## WORK REQUIRED
Without the pictures, print the lines running from the beginning of the material to the line containing "n.links.new(tc.outputs['Object'], sp.inputs[0])", both ends included.

## INFORMATION PROVIDED
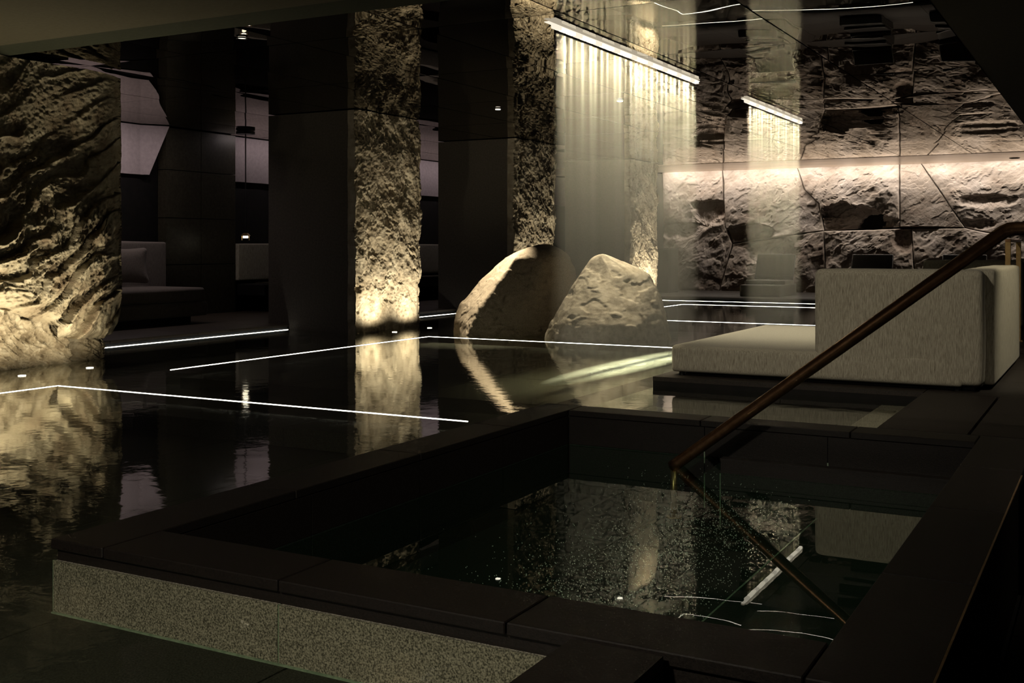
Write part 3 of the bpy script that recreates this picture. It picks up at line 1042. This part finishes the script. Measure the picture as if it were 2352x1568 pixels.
# ================================================================== FALLING WATER
def mist(name, label, y0, y1, x, dens, seedv, th=.06):
    o = box(name, x - th, x + th, y0 - .25, y1 + .25, .03, 2.565, None)
    m, n, out = nt(name)
    vs = n.nodes.new('ShaderNodeVolumeScatter')
    vs.inputs['Color'].default_value = (.97, .95, .86, 1)
    vs.inputs['Anisotropy'].default_value = 0.0
    n.links.new(vs.outputs[0], out.inputs['Volume'])
    tc = n.nodes.new('ShaderNodeTexCoord')
    sp = n.nodes.new('ShaderNodeSeparateXYZ')
    n.links.new(tc.outputs['Object'], sp.inputs[0])

    def mth(op, a, b=None, c=None, clamp=False):
        q = n.nodes.new('ShaderNodeMath')
        q.operation = op
        q.use_clamp = clamp
        for i, vv in enumerate((a, b, c)):
            if vv is None: continue
            if isinstance(vv, (int, float)):
                q.inputs[i].default_value = vv
            else:
                n.links.new(vv, q.inputs[i])
        return q.outputs[0]
    X, Yc, Z = sp.outputs
    drop = mth('SUBTRACT', 2.57, Z)                       # distance fallen
    # soft ends that widen downwards
    soft = mth('ADD', mth('MULTIPLY', drop, .07), .015)
    e0 = mth('DIVIDE', mth('SUBTRACT', Yc, y0), soft)
    e1 = mth('DIVIDE', mth('SUBTRACT', y1, Yc), soft)
    ends = mth('MULTIPLY', mth('ADD', e0, .5, clamp=True), mth('ADD', e1, .5, clamp=True))
    # soft in thickness
    wid = mth('ADD', mth('MULTIPLY', drop, .012), .007)
    xx = mth('DIVIDE', mth('ABSOLUTE', mth('SUBTRACT', X, x)), wid)
    thick = mth('POWER', 2.718, mth('MULTIPLY', mth('MULTIPLY', xx, xx), -1.0))
    thick = mth('DIVIDE', mth('MULTIPLY', thick, .028), wid)
    # vertical threads: sharp near the nozzles, blending into haze below
    mp = n.nodes.new('ShaderNodeMapping')
    mp.inputs['Scale'].default_value = (0, 9.0, .10)
    n.links.new(tc.outputs['Object'], mp.inputs[0])
    nz = n.nodes.new('ShaderNodeTexNoise')
    nz.inputs['Scale'].default_value = 1.0
    nz.inputs['Detail'].default_value = 3
    nz.inputs['Roughness'].default_value = .7
    n.links.new(mp.outputs[0], nz.inputs['Vector'])
    st = mth('POWER', mth('MULTIPLY', nz.outputs[0], 1.8), 4.0)
    nz2 = n.nodes.new('ShaderNodeTexNoise')
    nz2.inputs['Scale'].default_value = 1.0
    nz2.inputs['Detail'].default_value = 1
    mp2 = n.nodes.new('ShaderNodeMapping')
    mp2.inputs['Scale'].default_value = (0, 5.0, .25)
    n.links.new(tc.outputs['Object'], mp2.inputs[0])
    n.links.new(mp2.outputs[0], nz2.inputs['Vector'])
    yj = mth('MULTIPLY_ADD', nz2.outputs[0], .13, Yc)
    per = mth('MULTIPLY_ADD', mth('SINE', mth('MULTIPLY', yj, 2 * math.pi / .118)), .5, .5)
    jet = mth('POWER', per, mth('DIVIDE', 26.0, mth('MULTIPLY_ADD', drop, 9.0, 1.0)))
    fadej = mth('POWER', 2.718, mth('MULTIPLY', drop, -2.3))
    jet = mth('MULTIPLY', mth('MULTIPLY', jet, fadej), mth('MULTIPLY_ADD', st, .9, .5))
    base = mth('MULTIPLY', mth('MULTIPLY_ADD', drop, .75, .13, clamp=True), 1.35)
    k = mth('POWER', 2.718, mth('MULTIPLY', drop, -.8))
    var = mth('ADD', mth('MULTIPLY', st, k), mth('SUBTRACT', 1.0, k))
    tex = mth('ADD', mth('MULTIPLY', base, var), mth('MULTIPLY', jet, 2.3))
    low = mth('MULTIPLY_ADD', Z, .06, .75, clamp=True)
    dn = mth('MULTIPLY', mth('MULTIPLY', mth('MULTIPLY', tex, ends), mth('MULTIPLY', thick, low)), dens)
    n.links.new(dn, vs.inputs['Density'])
    m.cycles.volume_step_rate = .12 if hasattr(m.cycles, 'volume_step_rate') else 1
    o.data.materials.append(m)
    tag(o, label, 'water', kind='stuff')
    return o


mist('falling_water', 'wide lit curtain of falling rain-like water before the two boulders', 7.28, 10.34, -3.60, 1.25, 1)
mist('falling_water', 'narrow lit curtain of falling water in front of the rear stone wall', 12.02, 14.30, -3.59, 1.05, 2)


def nozzle_bar(y0, y1, x, label):
    t = thing('nozzle_bar', (x, (y0 + y1) / 2, 2.61), label, 'nozzle bar')
    box('rail', x - .018, x + .018, y0 - .10, y1 + .02, 2.616, 2.622, M['nozzle_dim'], t)
    n_ = int((y1 - y0) / .118)
    w_ = (y1 - y0) / n_
    for k in range(n_):
        box('nozzle', x - .018, x + .018, y0 + k * w_ + .010, y0 + (k + 1) * w_ - .010, 2.592, 2.616, M['nozzle'] if k % 3 else M['nozzle_dim'], t)
    return t


nozzle_bar(7.22, 10.38, -3.60, 'long lit nozzle bar on the ceiling feeding the wide falling water')
nozzle_bar(11.93, 14.38, -3.59, 'short lit nozzle bar on the ceiling feeding the narrow falling water')

# foam where the curtain lands
def foam(cx, y0, y1, label, rx=.28):
    N_, K_ = 90, 14
    tt = np.linspace(0, 2 * math.pi, N_, endpoint=False)
    rr = np.linspace(.02, 1, K_)
    cyc, ry = (y0 + y1) / 2, (y1 - y0) / 2
    wob = 1 + .12 * perlin(np.cos(tt) * 2, np.sin(tt) * 2, tt * 0 + cx)
    X_ = cx + rx * np.cos(tt)[:, None] * rr[None] * wob[:, None]
    Y_ = cyc + ry * np.sin(tt)[:, None] * rr[None] * wob[:, None]
    Z_ = .004 + .010 * (1 - rr[None] ** 2) + .004 * perlin(X_ * 16, Y_ * 16, X_ * 0)
    m, n, out = nt('foam')
    df = n.nodes.new('ShaderNodeBsdfDiffuse')
    df.inputs[0].default_value = (.62, .72, .60, 1)
    tr = n.nodes.new('ShaderNodeBsdfTransparent')
    mx = n.nodes.new('ShaderNodeMixShader')
    tc = n.nodes.new('ShaderNodeTexCoord')
    mp = n.nodes.new('ShaderNodeMapping')
    mp.inputs['Location'].default_value = (-cx / rx, -cyc / ry, 0)
    mp.inputs['Scale'].default_value = (1 / rx, 1 / ry, 0)
    n.links.new(tc.outputs['Object'], mp.inputs[0])
    gr = n.nodes.new('ShaderNodeTexGradient')
    gr.gradient_type = 'SPHERICAL'
    n.links.new(mp.outputs[0], gr.inputs[0])
    nz = noise_node(n, 6, 3, .6, (1, .4, 1))
    mu = n.nodes.new('ShaderNodeMath')
    mu.operation = 'MULTIPLY'
    n.links.new(gr.outputs['Fac'], mu.inputs[0])
    n.links.new(nz.outputs[0], mu.inputs[1])
    r = ramp(n, mu.outputs[0], [(.02, (0, 0, 0)), (.5, (.62, .62, .62))])
    n.links.new(r.outputs[0], mx.inputs[0])
    n.links.new(tr.outputs[0], mx.inputs[1])
    n.links.new(df.outputs[0], mx.inputs[2])
    n.links.new(mx.outputs[0], out.inputs[0])
    o = np_obj('foam', np.stack([X_, Y_, Z_], -1).reshape(-1, 3), grid_faces(N_, K_, True), m)
    return tag(o, label, 'foam', kind='stuff')


foam(-3.62, 7.05, 10.6, 'pale churned water where the wide curtain lands')

# bubbles in the tub
rb = np.random.RandomState(5)
vs, fs = [], []
octa = np.array([(1, 0, 0), (-1, 0, 0), (0, 1, 0), (0, -1, 0), (0, 0, 1), (0, 0, -1)], float)
of = [(0, 2, 4), (2, 1, 4), (1, 3, 4), (3, 0, 4), (2, 0, 5), (1, 2, 5), (3, 1, 5), (0, 3, 5)]
cnt = 0
while cnt < 4200:
    x, y = rb.uniform(-2.7, -1.28), rb.uniform(2.75, 5.7)
    if x > -1.77 and y > 5.34: continue
    wgt = math.exp(-((x + 1.62) / .34) ** 2) * (.25 + .75 * math.exp(-((y - 4.3) / 1.1) ** 2))
    if rb.rand() > wgt: continue
    z = rb.uniform(-.39, -.14)
    r = rb.uniform(.0012, .0029)
    b = len(vs)
    vs += [tuple(v * r + (x, y, z)) for v in octa]
    fs += [tuple(i + b for i in f) for f in of]
    cnt += 1
tag(mesh_obj('air_bubbles', vs, fs, M['bubble']), 'fine glittering bubbles scattered through the tub water', 'bubbles', kind='stuff')


# ================================================================== FURNITURE
def cushion(name, x0, x1, y0, y1, z0, z1, mat, parent, bev=.035, puff=.012, seed=0.0):
    bm = bmesh.new()
    add_box(bm, x0, x1, y0, y1, z0, z1, bev, 4)
    long_e = [e for e in bm.edges if e.calc_length() > .12]
    bmesh.ops.subdivide_edges(bm, edges=long_e, cuts=9, use_grid_fill=True)
    c = Vector(((x0 + x1) / 2, (y0 + y1) / 2, (z0 + z1) / 2))
    hs = Vector(((x1 - x0) / 2, (y1 - y0) / 2, (z1 - z0) / 2))
    bm.normal_update()
    co = np.array([v.co[:] for v in bm.verts])
    nz = fbm(co[:, 0] * 2.5 + seed, co[:, 1] * 2.5, co[:, 2] * 2.5, 2)
    for v, q in zip(bm.verts, nz):
        r = v.co - c
        f = [max(0, 1 - (r[i] / hs[i]) ** 2) for i in range(3)]
        amt = sorted(f)[1] ** .5 if True else 0
        v.co += v.normal * (puff * amt + .008 * float(q) * amt)
    return bm_obj(name, bm, mat, parent, True)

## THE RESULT
Write part 3 of the bpy script that recreates this picture. It picks up at line 1042. This part finishes the script. Measure the picture as if it were 2352x1568 pixels.
# ================================================================== FALLING WATER
def mist(name, label, y0, y1, x, dens, seedv, th=.06):
    o = box(name, x - th, x + th, y0 - .25, y1 + .25, .03, 2.565, None)
    m, n, out = nt(name)
    vs = n.nodes.new('ShaderNodeVolumeScatter')
    vs.inputs['Color'].default_value = (.97, .95, .86, 1)
    vs.inputs['Anisotropy'].default_value = 0.0
    n.links.new(vs.outputs[0], out.inputs['Volume'])
    tc = n.nodes.new('ShaderNodeTexCoord')
    sp = n.nodes.new('ShaderNodeSeparateXYZ')
    n.links.new(tc.outputs['Object'], sp.inputs[0])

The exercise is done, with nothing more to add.